My brothers have been telling me christian dating is the way to go.. so I’ve done a little research on san bernardino christian singles and found some stuff on google
Would be nice to hear your input.
Comment by christian — August 22, 2008 @ 6:31 pm
Hello Christian,
Thank you much for your kind words. Well, dating is a big subject. I am not sure that I would be a good person to ask since I never dated before I married. I had huge fears of rejections and shyness and I was too terrified to step out and trust myself.

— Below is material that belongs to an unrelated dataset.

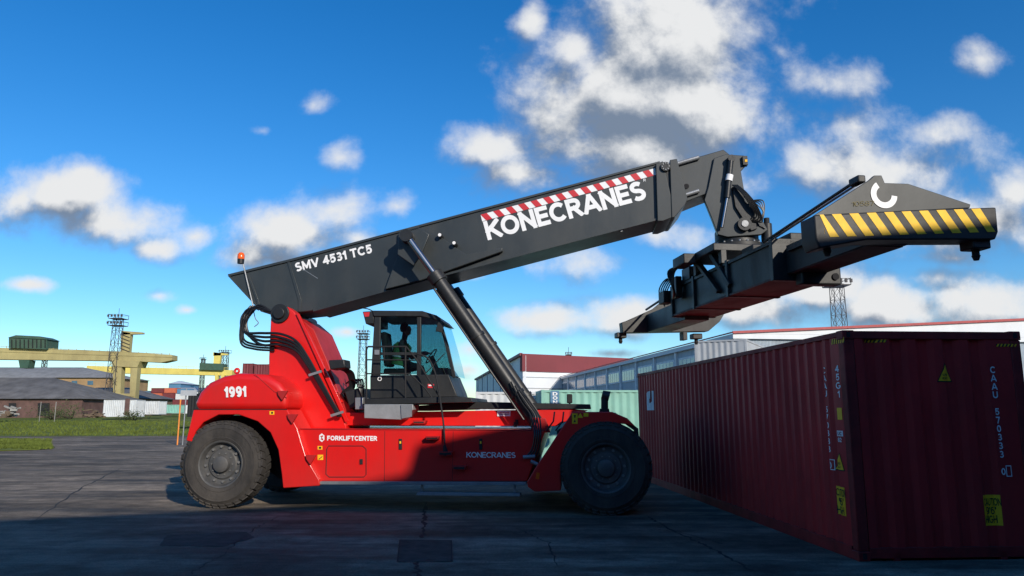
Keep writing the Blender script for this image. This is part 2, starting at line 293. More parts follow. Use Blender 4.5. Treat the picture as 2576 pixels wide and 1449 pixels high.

That said, however, I certainly would encourage dating…and dating the right people. Certainly you want to be sure that you have some things that you can connect with. If you are a strong Christian and that is important to you, then I am certain you would want someone that has the same believe system as you do. There are many good people out there and Christianity encompasses a lot. Ultimately, I would say, pray for guidance and trust your instincts.
I hope this helps a little. Wishing you the very best and good luck!
Comment by Viola Jaynes — August 22, 2008 @ 6:42 pm
Viola you are right on target — I know this is an old post I am commenting on, but the subject matter caught my attention, as I am having relationship problems and had to make some critical decisions. Thank you for your insight.
Comment by Amias — January 7, 2009 @ 2:11 pm
Amias, I wish you peace and comfort as you go through this difficult relationship ordeal. It is not easy. May you find a greater awakening of who and what you are during this time. Best to you always.